新人の時はディレクターというのはかなり雲の上の存在で興味があると思いますしある程度怖い存在だと考える人もいるようです。
自分の会社のディレクターと接点ができることで
まずはディレクターの考えを感じ取ってもらいたいと思っています。
弊社の場合は先輩ディレクターに新人研修のお手伝いをしてもらっていますが、
その際、なるべく同じ職場になるようにという配慮もしています。
実際に同じ番組になるというのはなかなか難しいことですが、
同じテレビ局に知っているディレクターがいるというのは少なからず心強いものではないでしょうか。
企画の新人研修では、それほど高度なものは求めていないのですが、それでもきらりと光る企画を持ってくる人がいるのは楽しみなところでもありますね。
許諾の勉強
実はこれが最も新人研修では重要かもしれません。
たとえばですが
- 自分の局でかつて放送されたドラマのワンシーンを使うのに許可がいるか
- 区の(市の)公園で撮影するときに許可はいるか
- 新聞の記事を使っていいか
など。
許諾の種類は数限りなくあります。
許諾申請という作業はテレビの仕事をする場合、避けては通れないことでかなり面倒な作業でもあります。
そんなことまで許可がいるの?と感じることがきっとたくさん出て来ます。
この許諾の新人研修をやる意味は、一つ一つに必要かどうかをケース別に覚えるのが必要なのではなく、
許諾というものがとても重要であること、常に頭に置かないといけないということを認識してもらうためのものといって良いと思います。

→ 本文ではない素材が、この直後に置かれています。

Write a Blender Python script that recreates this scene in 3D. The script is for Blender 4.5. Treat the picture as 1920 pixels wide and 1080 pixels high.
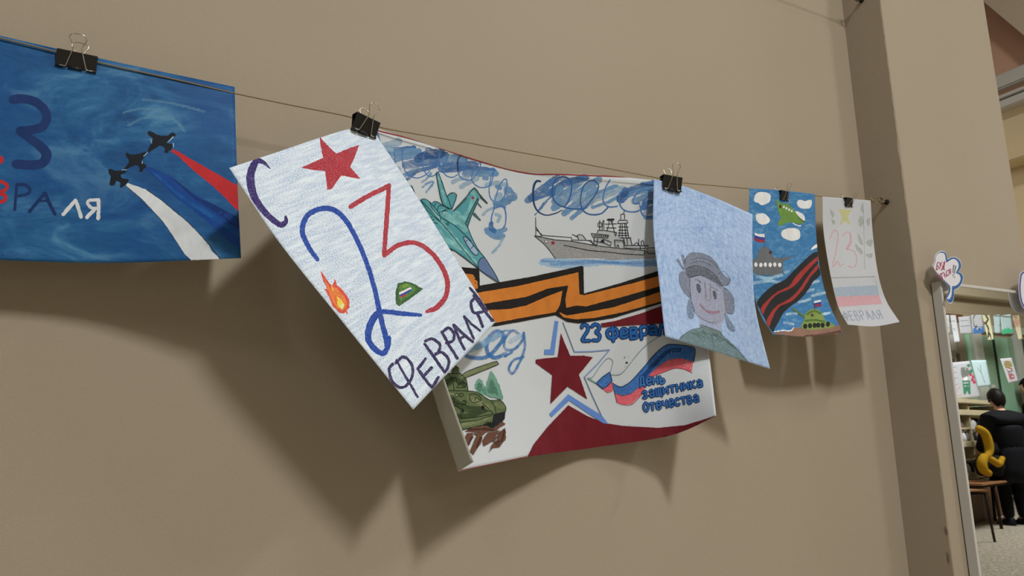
import bpy, bmesh, math, random
import numpy as np
from mathutils import Vector, Matrix
from mathutils.bvhtree import BVHTree

random.seed(7)
S = bpy.context.scene
COL = S.collection
for o in list(bpy.data.objects):
    bpy.data.objects.remove(o)

# ------------------------------------------------------------------ camera
F = 1388.0                       # focal length in pixels of a 1920 px wide frame
EYE = 1.0                        # a phone held at a child's chest height
_U = np.array([2810., 232., F]); _V = np.array([-120., -6850., F])
_X = _U / np.linalg.norm(_U); _Z = _V / np.linalg.norm(_V)
_Z = _Z - _X * (_X @ _Z); _Z /= np.linalg.norm(_Z)
_Y = np.cross(_Z, _X)
ROT = np.stack([_X, _Y, _Z])     # camera (right, down, forward) -> world
cam_d = bpy.data.cameras.new('camera'); cam = bpy.data.objects.new('camera', cam_d)
COL.objects.link(cam)
cam_d.sensor_width = 36; cam_d.lens = 36 * F / 1920; cam_d.clip_start = .01; cam_d.clip_end = 100
_r = Vector(ROT[:, 0]); _u = Vector(-ROT[:, 1]); _b = Vector(-ROT[:, 2])
cam.matrix_world = Matrix(((_r.x, _u.x, _b.x, 0), (_r.y, _u.y, _b.y, 0), (_r.z, _u.z, _b.z, EYE), (0, 0, 0, 1)))
S.camera = cam

# ------------------------------------------------------------------ world, lamps, exposure
W = bpy.data.worlds.new('world'); S.world = W; W.use_nodes = True
W.node_tree.nodes['Background'].inputs[0].default_value = (.92, .95, 1, 1)
W.node_tree.nodes['Background'].inputs[1].default_value = .13
S.view_settings.view_transform = 'Standard'; S.view_settings.look = 'None'
S.view_settings.exposure = 0.04; S.view_settings.gamma = 1
S.view_settings.use_curve_mapping = False
CEIL = 3.8
LAMPS = [(.70, -1.75, 110, .26, .70), (2.70, -.95, 26, .20, .60), (8.6, -1.5, 160, .6, 1.2), (-1.9, -1.8, 10, .5, 1.0)]  # last entry is an added fill that brightens the left of the wall
for i, (x, y, p, sx, sy) in enumerate(LAMPS):
    d = bpy.data.lights.new('ceiling_light', 'AREA'); d.shape = 'RECTANGLE'; d.size = sx; d.size_y = sy
    d.energy = p; d.color = (1, .995, .985)
    l = bpy.data.objects.new('ceiling_light', d); l.location = (x, y, CEIL - .075); COL.objects.link(l)
d = bpy.data.lights.new('hall_fill_light', 'AREA'); d.shape = 'DISK'; d.size = .3; d.energy = 20; d.color = (1, .9, .74)  # unseen warm fill, added to brighten the hall wall
l = bpy.data.objects.new('hall_fill_light', d); l.location = (2.35, 2.9, 2.1); COL.objects.link(l)
l.rotation_euler = (0, math.radians(-35), 0)

WALL = 1.16                      # the wall plane
STR = 1.10                       # the string hangs this far out
PIL = 1.0544                     # front face of the pilaster
PX0, PX1 = 1.344 * WALL, 1.900 * PIL
MIR = 1.032                      # mirror glass plane

def ray(x, y):
    return ROT @ np.array([x - 960., y - 540., F])
def at(x, y, Y):
    r = ray(x, y); k = Y / r[1]
    return Vector((r[0] * k, Y, r[2] * k + EYE))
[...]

実際にはプロデューサーやディレクター、デスク、またはベテランのADさんに聞くなどすることが重要です。
テレビは公共の電波ですから、資料の出所が常にはっきりとしていなければならないんですね。
そこが現在のネットと大きな違いでもあります。
テレビ業界でやっていくというのはとても責任があるという認識を持ってもらいたいというのが一番の目的かもしれません。